Families USA Statement on Trump’s Failed Proposal for Extension of Enhanced Premium Tax Credits  - Families USA Skip to Main Content
11.24.2025 / Statement

Families USA Statement on Trump’s Failed Proposal for Extension of Enhanced Premium Tax Credits 

WASHINGTON, D.C. – Anthony Wright, executive director of Families USA, today released the following statement after the Trump administration’s proposal to extend the enhanced premium tax credits was walked back, after being met with significant Congressional backlash.

“The health care proposal floated by the White House over the weekend would have produced higher premiums for nearly everyone who buys coverage as an individual and still push or price millions of people off of coverage. The initial draft did not understand the assignment of stopping the spike in premiums coming in a few short weeks.

“While the proposal was full of poison pills, the fact that President Trump finally felt compelled to have a proposal at all suggests that the calls and cries for help from health care consumers are starting to be heard. After spending the whole year on extending tax cuts for the wealthy and corporations, Congress and the President need to extend health care tax credits for working families. It’s not too late to do the right thing, but every day of delay does damage to the health and economic security of American families and the health system on which we all rely.

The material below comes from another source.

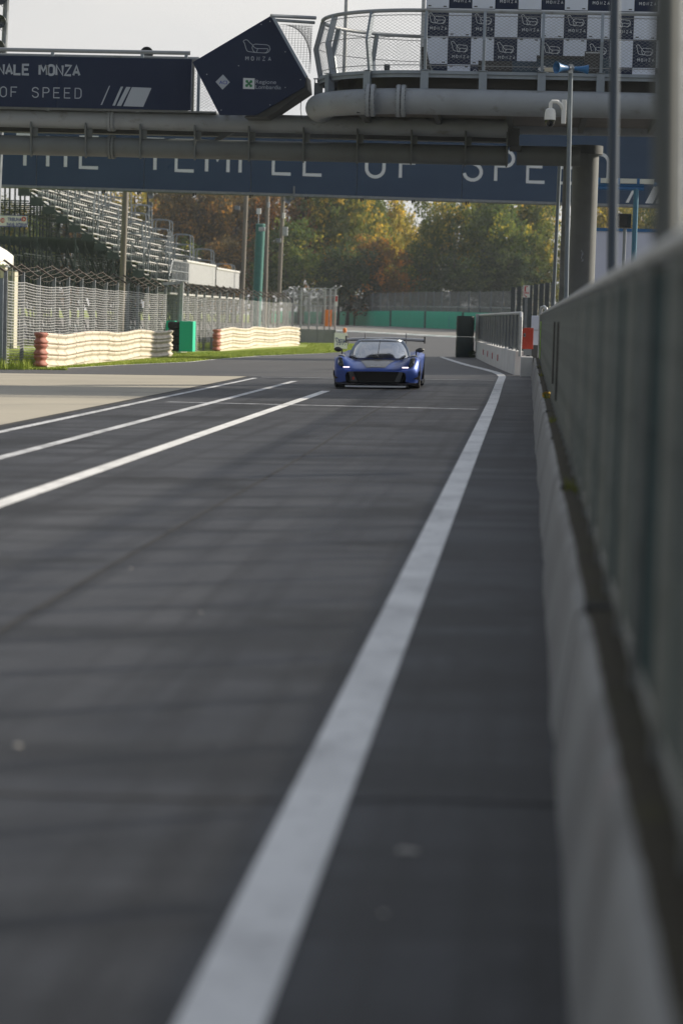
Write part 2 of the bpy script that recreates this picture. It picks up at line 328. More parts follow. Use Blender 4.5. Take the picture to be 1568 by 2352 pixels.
def letters(parent, material, text, o, rv, uv, h, adv, t, xs=1.0):
    o, rv = Vector(o), Vector(rv)
    for i, ch in enumerate(text):
        q = o + rv * (i * adv * h)
        if ch == ' ' or q.x < -13.6: continue
        mb = MB(); write(mb, ch, q, rv, uv, h, 1, t, xs); mb.build('letter', material, parent)
def fonttext(mb, body, o, rv, uv, h, width=None, bold=0.0):
    cu = bpy.data.curves.new('t', 'FONT'); cu.body = body; cu.offset = bold; ob = bpy.data.objects.new('t', cu)
    me = bpy.data.meshes.new_from_object(ob)
    vs = [v.co.copy() for v in me.vertices]
    if vs:
        x0, x1 = min(v.x for v in vs), max(v.x for v in vs); sx = (width / (x1 - x0)) if width else h / 0.7
        sy = h / 0.7; o, rv, uv = Vector(o), Vector(rv), Vector(uv); i = len(mb.v)
        mb.v += [o + rv * ((v.x - x0) * sx) + uv * (v.y * sy) for v in vs]
        for p in me.polygons: mb.f.append(tuple(i + k for k in p.vertices)); mb.mi.append(mb.cur)
    bpy.data.objects.remove(ob); bpy.data.curves.remove(cu); bpy.data.meshes.remove(me)
XR, ZU = Vector((1, 0, 0)), Vector((0, 0, 1))

# ------------------------------------------------------------------ ground, roads, markings
def sheet(name, poly, h, material, parent=None):
    bm = bmesh.new(); vs = [bm.verts.new((x, y, 0)) for x, y in poly]; bm.faces.new(vs)
    for co, nn in (((0, 150, 0), (0, 1, 0)), ((0, 260, 0), (0, 1, 0)), ((-30, 0, 0), (1, 0, 0)), ((10, 0, 0), (1, 0, 0))):
        bmesh.ops.bisect_plane(bm, geom=bm.verts[:] + bm.edges[:] + bm.faces[:], plane_co=co, plane_no=nn)
    for v in bm.verts: v.co.z = zg(v.co.x, v.co.y) + h
    bmesh.ops.recalc_face_normals(bm, faces=bm.faces)
    for f in bm.faces:
        if f.normal.z < 0: f.normal_flip()
    me = bpy.data.meshes.new(name); bm.to_mesh(me); bm.free(); me.materials.append(material)
    o = bpy.data.objects.new(name, me); COL.objects.link(o)
    if parent: o.parent = parent
    return o
struct(sheet('ground', [(-900, -80), (900, -80), (900, 2500), (-900, 2500)], 0, grass_g))
edge = [(-40, 65.5)] + [tuple(G(u, v).xy) for u, v in ((100, 849), (156, 845), (273, 838), (434, 831), (492, 825), (593, 817), (744, 811), (800, 807))] + [(-7.2, 124), (-8.5, 140), (-12, 147), (-60, 149)]
kerb_pts = [G(760, 759), G(800, 761), G(920, 767.5), G(1043, 774)]
kerb = [(-70, 208)] + [tuple(p.xy) for p in kerb_pts] + [(4, 172), (40, 168)]
road = struct(sheet('pit_lane_road', [(-7.0, -20), (40, -20), (40, 62.0), (-7.0, 62.0)], 0.004, asphalt))
track = struct(sheet('race_track', [(40, 62.0), (40, 168)] + list(reversed(kerb))[1:] + list(reversed(edge)) + [(-40, 62.0)], 0.004, asphalt_new))
apron = struct(sheet('garage_apron', [(-40, -20), (-7.12, -20), (-7.12, 61.6), (-40, 61.6)], 0.008, apron_m))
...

“The President must come to the table now to pass a clean extension of the enhanced premium tax credits that will lower health care costs and prevent millions of Americans from losing their health care coverage altogether. Serious proposals should not include efforts to make low-income people or older people pay even more, or poison pills to allow insurers to deny people with pre-existing conditions, to further restrict abortion and reproductive health, and other proposals.  On Thanksgiving week in the middle of open enrollment, the American people are screaming for Congress and this administration to lower the cost of health care, and a clean extension of the enhanced premium tax credits would do exactly that, so Congress should get it done.”